On Monday I arrived in Cologne for the induction course, which was extremely surreal, as everyone was an English native-speaker, and a couple of others from Bristol were there, so it didn't really feel like we were in Germany - it sort of just felt like a holiday! I didn't really know what to expect, but actually really enjoyed myself, and met lots of other people in the same boat as me, which was definitely reassuring.

My year abroad sort-of-officially began on Thursday, when I arrived in Lemgo and was greeted by the amazing Herr Knepper from the school, who sat me down in front of some food and then frog-marched me to the bank and argued in German with the person setting up my account over my student status (if you're a student, you don't have to pay a sign-up fee, and apparently I count as a student, even though I'm not studying in Germany...), for which I was incredibly grateful. I probably could have worked it out myself if I'd been concentrating, but I was so exhausted from the long journey and early start that I just let everything wash over my head. Afterwards, I was given a brief tour of Lemgo by Herr Knepper's son. It's such a pretty town! I doubt I really took in that much of it at the time, but I'm definitely looking forward to getting to know it better. And I did manage to take a couple of pictures of this really cool mini library that I found! How awesome is this???

It's a tiny library in a phone box! So adorable. I will definitely have to make use of it while I'm here.

Anyway, that evening I moved into the Wohnung that I'm renting (thankfully organised by the school - so so grateful!). It's a little granny flat downstairs from a family, who are incredibly nice! They even offered me tea when I first got there. Amazing! I do have trouble understanding them though. Obviously, they all know each other really well, and the two daughters are teenagers, so they speak very quickly with lots of slang that I don't understand. Bit embarrassing that I have to ask them to repeat everything they say. But I'm sure that will get better with time (I hope so, anyway!).

Now, onto the scary bit - the actual teaching. On Friday I went into the school - I'm spending six months as an English language teaching assistant in a secondary school, in case I didn't make that clear before - and was given a tour and met a few of the teachers.

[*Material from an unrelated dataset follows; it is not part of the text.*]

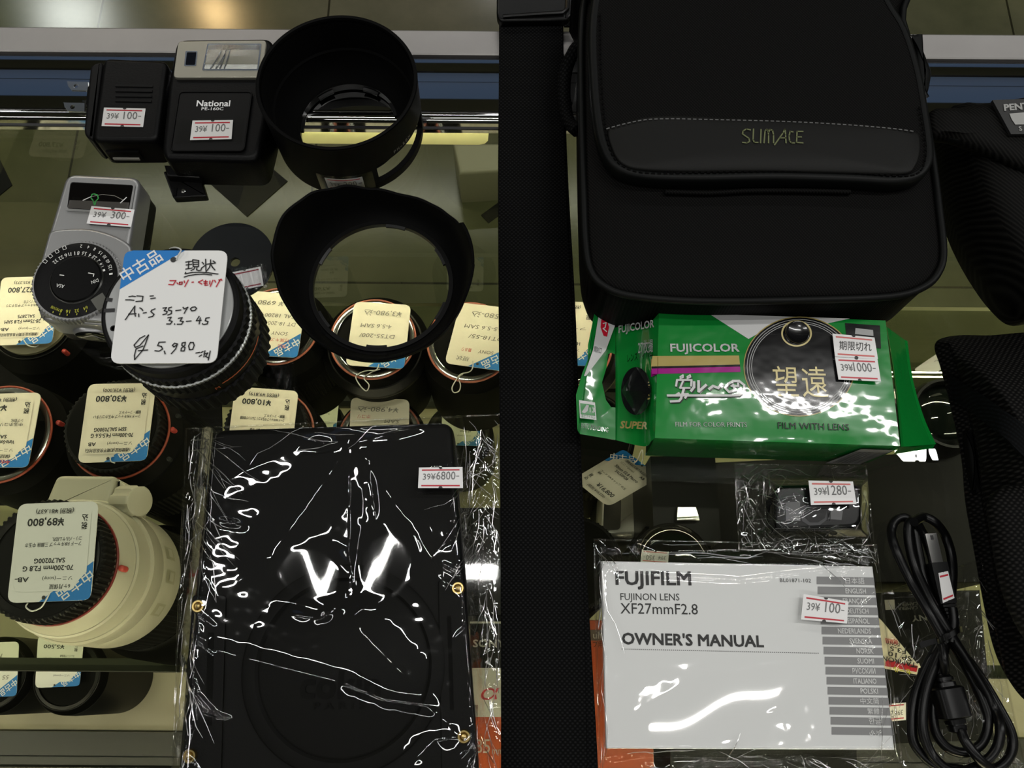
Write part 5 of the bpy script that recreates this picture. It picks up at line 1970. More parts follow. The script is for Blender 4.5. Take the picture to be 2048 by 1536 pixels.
b.build('front_print', sb, 0)


def zs_(x, y):
    e = min(x - 1548, 1724 - x, y - 970, 1060 - y)
    k = max(0.0, min(1.0, (e + 18) / 24))
    k = k * k * (3 - 2 * k)
    return .0010 + .0185 * k


rnd = random.Random(21)
cr = [((1560, 1005), (1590, 985), 1.6, 12), ((1590, 985), (1640, 1010), 1.6, 14), ((1640, 1010), (1600, 1030), 1.4, 12), ((1600, 1030), (1555, 1046), 1.2, 12)] + crinkle(rnd, 1474, 1545, 932, 1090, 26, 1.0, (20, 60), (4, 8)) + crinkle(rnd, 1500, 1745, 1062, 1118, 26, 1.0, (20, 60), (4, 8)) + crinkle(rnd, 1500, 1725, 934, 966, 12, .8, (20, 60), (4, 8))
bag3 = bag_sheet('clear_bag', 'small crumpled clear bag round the black printed box, 1280 price sticker on it', 'clear bag', [(1469, 928), (1732, 932), (1753, 1126), (1478, 1098)], zs_, cr, 130, 110, FILM, 14, group='clear plastic bags', wob=.0005, folds=((1474, 1545, 932, 1092, 34, 60, 45, (20, 70)), (1490, 1745, 1064, 1122, 34, 150, 40, (20, 80)), (1480, 1728, 930, 966, 14, 10, 30, (25, 80)), (1722, 1745, 960, 1100, 8, 80, 20, (30, 80))))
sticker(bag3, [(1617, 961), (1706, 963), (1713, 1008), (1622, 1010)], .0222, ('39¥', '1280-'), lines=PINK)

# ---------------------------------------------------------------- coiled cable on a clear bag
rnd = random.Random(33)
cr = crinkle(rnd, 1930, 2020, 1150, 1530, 40, 1.2, (20, 80), (5, 10)) + crinkle(rnd, 1770, 1900, 1200, 1530, 26, .6, (20, 70), (4, 8)) + [((1760, 1190), (1900, 1180), .8, 7), ((1950, 1130), (2010, 1530), 1.6, 16), ((1985, 1125), (2040, 1500), 1.4, 12)]
bag4 = bag_sheet('clear_bag', 'flat clear bag lying under the coiled black cable', 'clear bag', [(1762, 1189), (1962, 1118), (2062, 1590), (1812, 1590)], lambda x, y: .0012 + (.004 if x > 1925 + (y - 1130) * .09 else 0), cr, 110, 150, FILM, 41, group='clear plastic bags', wob=.0004, folds=((1925, 2030, 1140, 1540, 46, 78, 22, (30, 120)), (1770, 1925, 1195, 1540, 34, 80, 50, (20, 80)), (1770, 1850, 1188, 1198, 3, -3, 3, (60, 90))))
at = P(1900, 1330, 0)
cb_ = thing('usb_cable', 'coiled black cable with metal plug, moulded filter lump and small price sticker', 'cable', (at.x, at.y, .0018))
CAB = mat('black_cable_jacket', (.0025, .0025, .0027), .32, spec=.25)
r_c = .0026


def cord(px, m=CAB, r=r_c, sub=7):
    b.tube(smoothline([P(x, y, z) for x, y, z in px], sub), r, 10, m)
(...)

Needless to say, I instantly forgot every single name and how to get around the school, but I'm sure I'll work that out as I go along. I also had to stand up in front of a class of 17-year-olds and talk about myself, then answer their questions. I don't think I'll ever get used to standing up in front of a class - it's terrifying! But the actual talking part wasn't too bad, since I just have to speak English, which is something I can actually do. Every cloud...

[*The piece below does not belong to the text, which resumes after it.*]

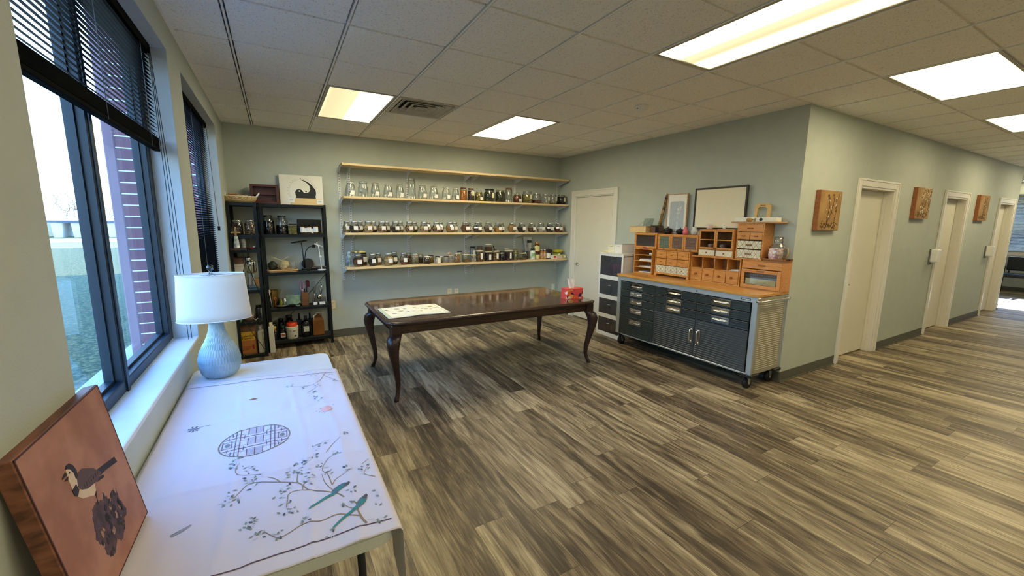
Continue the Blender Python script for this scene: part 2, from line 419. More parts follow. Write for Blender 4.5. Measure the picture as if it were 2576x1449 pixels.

Yesterday (Saturday) was full of new experiences, but not the ones I'd expected! In the morning I made honey. I kid you not. The family who live upstairs keep bees, and have an adorable Lädchen (little shop) behind the garage for people to buy honey from. So cute! I had to wear one of those bee-keeping suits complete with hat, and once we'd got the honey things (technical term, anyone?) out of the bee boxes (you can tell I know what I'm talking about), we had to melt the slabs of wax with a sort of industrial hair dryer, before putting them into a sort of sideways washing-machine-esque contraption, and spin it to extract the honey. It was a lot of fun, but extremely sticky! (I learnt a new word - "Es klebt!") In the evening, I was invited to Herr Knepper's 60th birthday party. I was actually quite apprehensive beforehand at the thought of meeting dozens of middle-aged Germans who all knew each other, but it was actually a lot of fun. I discovered that it is definitely a lot easier to speak German in a party situation, with dim lights, background noise and a glass of wine in your hand! I spoke to quite a few people who told me I had no accent when speaking German, which was clearly shameless flattery, but quite nice to hear nonetheless.

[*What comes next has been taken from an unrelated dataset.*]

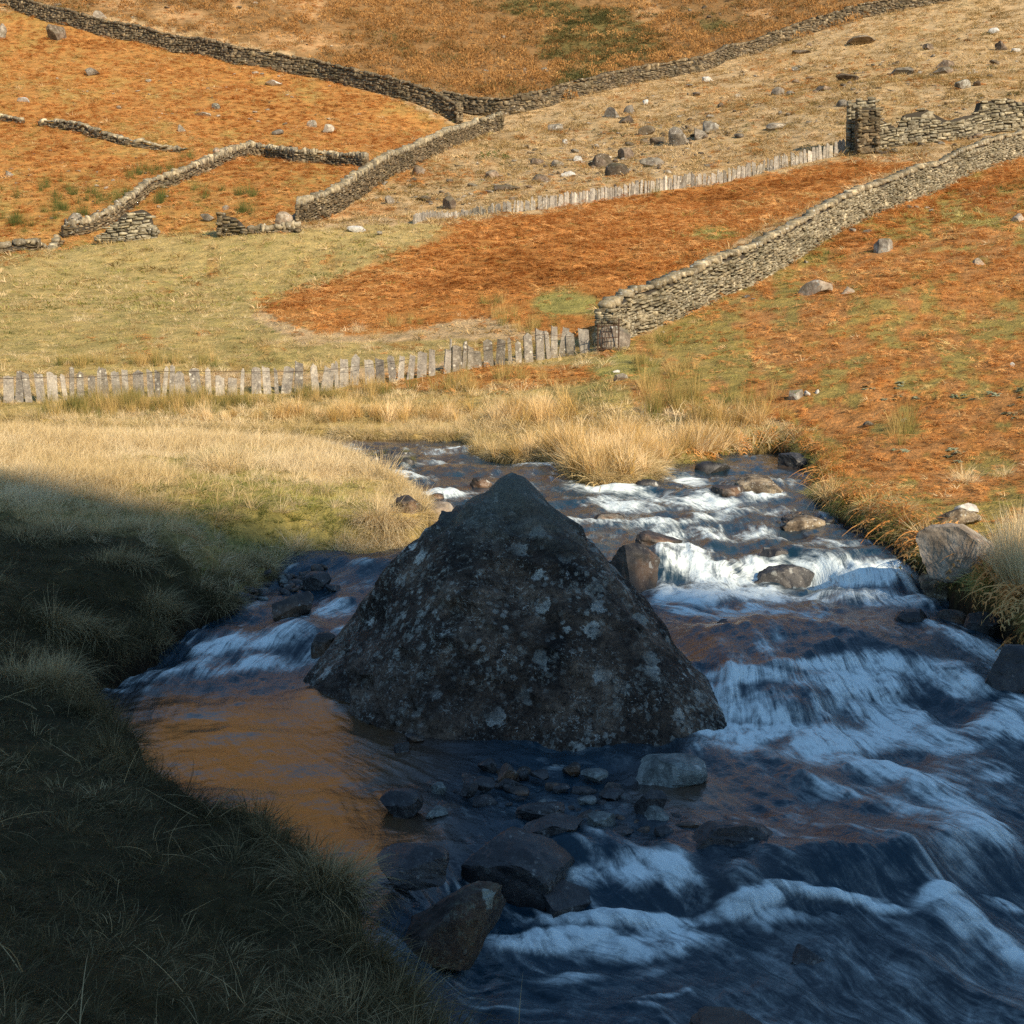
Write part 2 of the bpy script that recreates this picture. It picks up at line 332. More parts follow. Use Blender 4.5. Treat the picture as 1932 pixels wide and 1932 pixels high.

This morning, I went to Gemeinde am Grasweg, which is a church on the other side of the city. I understood almost nothing that was said (embarrassing!), but afterwards, I was greeted by a lovely elderly lady, who, on hearing that it was my first time there, and that I'd only been in Lemgo 3 days, insisted on inviting me out to lunch with her and her husband. She was so so friendly and so nice that it made me feel quite emotional!

All in all, I think this week has gone a lot better than expected. I didn't burst into tears in public once (despite being very close on more than one occasion), which I count as quite an achievement!

So far, I have found a lot of things to be quite similar. However, there are a few things that are subtly different. I will definitely have to get used to:

  • Sparkling water (It's everywhere.....)
  • Early mornings (School starts at 7:40... WHY???)
  • Mayonnaise on everything!
  • Sundays (Everything is shut. I'm sure that'll take some getting used to!)
  • Coffee cream
  • Handshaking (So much handshaking...)
  • Bottle clinking (I'm told they clink the bottom of the bottle instead of the top! Potential-for-minorly-awkward-situation-alert.)
And finally, my paralysing inability to make any kind of small talk! Seriously, when I was being introduced to teachers at the school, it suddenly occurred to me that I had no idea what to say, and just shook everyone's hand and grinned like a crazed cheshire cat, hoping that would count as being polite. Why don't they teach us that in school? I know how to debate about Arbeitslosigkeit and Atomkraft, but don't even know how to say 'nice to meet you', so in social situations (at least at first, before I know people well enough to start a debate on Abtreibung) I'm completely useless! Oh well. I suppose that will improve with time.

Anyway, thus concludeth the first week of my year abroad, and with it my first blog post.

Bring on the rest of the year!
Bis Bald.

Edit: I would also like to add the MASSIVE SQUARE PILLOWS to the list of strange things about Germany. Seriously, what's the deal with those???